2) Same as above, but digital filter set to slow rolloff. This leads to a shorter ring-time. No difference seen on sine-wave for this 8kHz sine. For higher frequency sines alias distortion becomes visible.

3) TDA1543 without digital filter (no oversampling), but with analog RLC post-filter: Note that the ripple is only after the step, not before. Also note alias distortion to occur on the sine-wave.

4) TDA1543 without digital filter (no oversampling), but with analog RC post-filter: Note that there is no ringing at all and also no overshoot. Fastest Impulse. Note alias distortion to be stronger on the sine-wave, as 'sinewave' contains higher than Nyquist frequencies:

If we sample as low as twice the highest frequency, we are subject to the outcome of Shannon's theorem, that a signal can either be band-limited or time-limited. So we are having two kinds of distortion mechanism, either we can follow a step with no ringing and overshoot, then we are time-limited and have violated the band-limit. The sine will be distorted as it will contain higher than Nyquist frequencies.

Or, we preserve the bandlimit, but then, we cannot accurately follow a step.

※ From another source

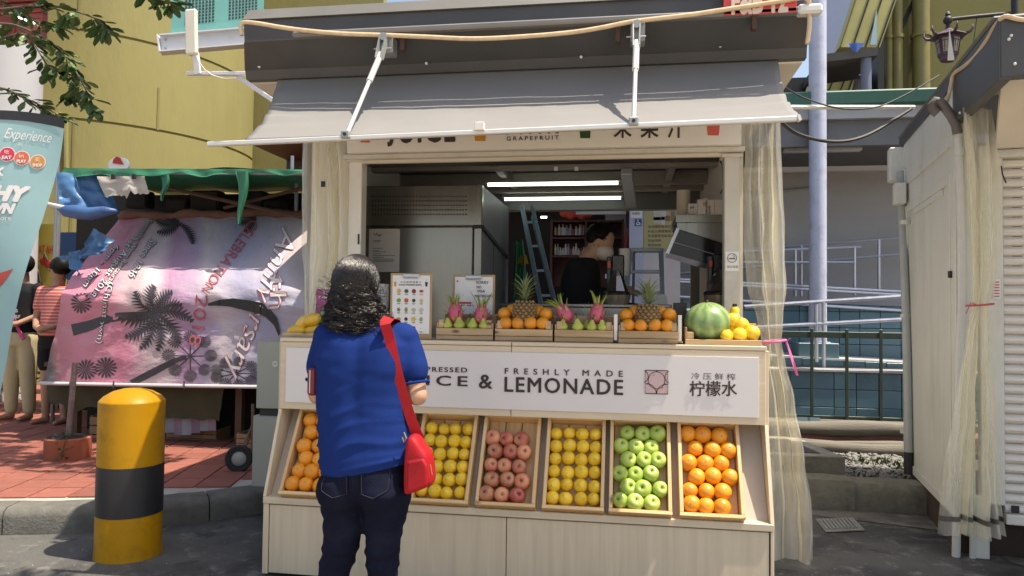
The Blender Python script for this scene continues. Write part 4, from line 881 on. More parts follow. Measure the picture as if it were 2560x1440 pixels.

The step is distorted.

Now some people say, that a music is entirely composed of sinewaves and a ringing step response does not pose any problem, as there are no steps in music.

Other people argue, that every note played and every drum hit represents a step, and if this step is bandlimited, it will be smeared over time (ring) causing audible distortion.

I would say, yes we can trade this or that way.

But if we would raise the sampling frequency, we would be able to improve the step, without having to sacrifice the sine.